È vero che la Chiesa a parole sta con i poveri, ha fatto le encicliche sociali, il Papa continua a parlare dei “diritti dell’uomo”. Ma Gesù direbbe: “Dicono ma non fanno” (Matteo 23,3).
Perché le azioni contraddicono le parole. Il legame della Chiesa all’impero capitalistico le offre indubbiamente grandi vantaggi materiali, ma nello stesso tempo le impedisce di “fare concretamente” (= essere segno efficace), e non solo di proclamare a parole, la verità e la giustizia.
Le ho detto queste cose non per atteggiarmi a giudice né per giustificarmi, ma solo per dirLe quali sono le mie convinzioni. Ecco, per darLe un segno di quanto siamo distanti, Le porto questo esempio: la comunità Diocesana ha celebrato il Sinodo, con una preparazione durata alcuni anni, coinvolgendo diverse centinaia di persone, preti, religiosi, laici; sono state istituite 10 commissioni preparatorie. Ebbene, nessuna di queste commissioni riguardava la questione sociale e i problemi del mondo del lavoro. Questo vuol dire che ciò che per me è ragione di vita, per la Diocesi è insignificante, di nessuna importanza!
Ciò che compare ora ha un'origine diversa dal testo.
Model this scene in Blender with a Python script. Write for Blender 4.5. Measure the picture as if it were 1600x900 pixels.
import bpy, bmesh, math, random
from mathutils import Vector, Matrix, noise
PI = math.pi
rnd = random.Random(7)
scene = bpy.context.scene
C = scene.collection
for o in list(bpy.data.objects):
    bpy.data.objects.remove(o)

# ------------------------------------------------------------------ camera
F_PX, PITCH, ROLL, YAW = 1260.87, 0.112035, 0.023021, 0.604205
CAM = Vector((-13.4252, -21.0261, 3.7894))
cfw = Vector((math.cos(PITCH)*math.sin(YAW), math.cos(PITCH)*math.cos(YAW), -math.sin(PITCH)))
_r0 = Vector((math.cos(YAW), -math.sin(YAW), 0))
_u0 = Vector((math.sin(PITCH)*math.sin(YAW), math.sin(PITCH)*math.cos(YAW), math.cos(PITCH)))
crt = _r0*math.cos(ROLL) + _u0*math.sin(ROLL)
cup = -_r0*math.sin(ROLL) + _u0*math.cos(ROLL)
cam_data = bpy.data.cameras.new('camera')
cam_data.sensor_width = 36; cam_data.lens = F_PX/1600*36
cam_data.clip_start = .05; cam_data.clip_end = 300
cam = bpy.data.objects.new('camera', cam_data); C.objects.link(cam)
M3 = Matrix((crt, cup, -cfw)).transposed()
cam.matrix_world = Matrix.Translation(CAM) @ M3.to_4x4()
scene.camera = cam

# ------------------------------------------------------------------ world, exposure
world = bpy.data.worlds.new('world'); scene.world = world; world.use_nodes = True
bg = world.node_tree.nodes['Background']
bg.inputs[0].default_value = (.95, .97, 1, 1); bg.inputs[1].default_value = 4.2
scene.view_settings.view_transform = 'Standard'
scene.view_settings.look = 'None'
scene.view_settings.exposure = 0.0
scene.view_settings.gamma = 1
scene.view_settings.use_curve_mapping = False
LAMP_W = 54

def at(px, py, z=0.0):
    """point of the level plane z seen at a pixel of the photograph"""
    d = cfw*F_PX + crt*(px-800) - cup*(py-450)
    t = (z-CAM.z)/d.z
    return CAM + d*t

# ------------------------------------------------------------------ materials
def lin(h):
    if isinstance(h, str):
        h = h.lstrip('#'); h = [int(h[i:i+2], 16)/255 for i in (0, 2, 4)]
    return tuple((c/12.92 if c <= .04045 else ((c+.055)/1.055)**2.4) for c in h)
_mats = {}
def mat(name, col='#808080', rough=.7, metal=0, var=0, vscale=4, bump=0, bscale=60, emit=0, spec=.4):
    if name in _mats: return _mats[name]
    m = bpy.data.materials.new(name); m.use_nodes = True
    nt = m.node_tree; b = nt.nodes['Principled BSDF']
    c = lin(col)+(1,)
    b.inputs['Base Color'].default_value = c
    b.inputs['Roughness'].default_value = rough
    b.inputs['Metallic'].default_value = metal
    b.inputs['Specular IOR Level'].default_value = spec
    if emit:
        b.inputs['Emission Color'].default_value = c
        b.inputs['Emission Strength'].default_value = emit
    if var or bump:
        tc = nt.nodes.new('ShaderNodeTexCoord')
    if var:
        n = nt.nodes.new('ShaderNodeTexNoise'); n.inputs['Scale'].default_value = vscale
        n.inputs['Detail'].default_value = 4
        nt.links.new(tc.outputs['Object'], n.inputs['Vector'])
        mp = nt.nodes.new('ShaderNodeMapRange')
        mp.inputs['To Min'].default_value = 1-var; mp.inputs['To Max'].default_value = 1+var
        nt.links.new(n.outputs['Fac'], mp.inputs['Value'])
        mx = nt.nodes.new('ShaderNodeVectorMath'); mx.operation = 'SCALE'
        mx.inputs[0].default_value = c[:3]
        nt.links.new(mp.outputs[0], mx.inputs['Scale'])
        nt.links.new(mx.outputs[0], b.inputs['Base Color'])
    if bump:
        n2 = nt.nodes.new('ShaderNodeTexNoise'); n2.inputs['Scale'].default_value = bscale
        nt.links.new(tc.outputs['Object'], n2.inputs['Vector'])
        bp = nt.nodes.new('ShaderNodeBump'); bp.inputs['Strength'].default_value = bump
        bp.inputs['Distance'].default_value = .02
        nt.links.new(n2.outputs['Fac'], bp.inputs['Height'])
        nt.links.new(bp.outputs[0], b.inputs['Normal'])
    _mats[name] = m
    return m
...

Accolgo il Suo appello alla responsabilità. È vero: ognuno deve assumersi la propria responsabilità davanti a Dio e davanti agli uomini. Ma io non posso assumermi una responsabilità che non è mia, perché, per grazia di Dio, sono su un ‘altra strada.
Mantengo il legame dell’Eucaristia perché credo nella presenza di Cristo e nell’azione dello Spirito nella mia vita e nella vita degli uomini. Ed è anche questa fede che mi fa sperare che le nostre differenze, divisioni, incomprensioni umane possano essere superate nella verità.
Le ricambio la preghiera e La saluto cordialmente.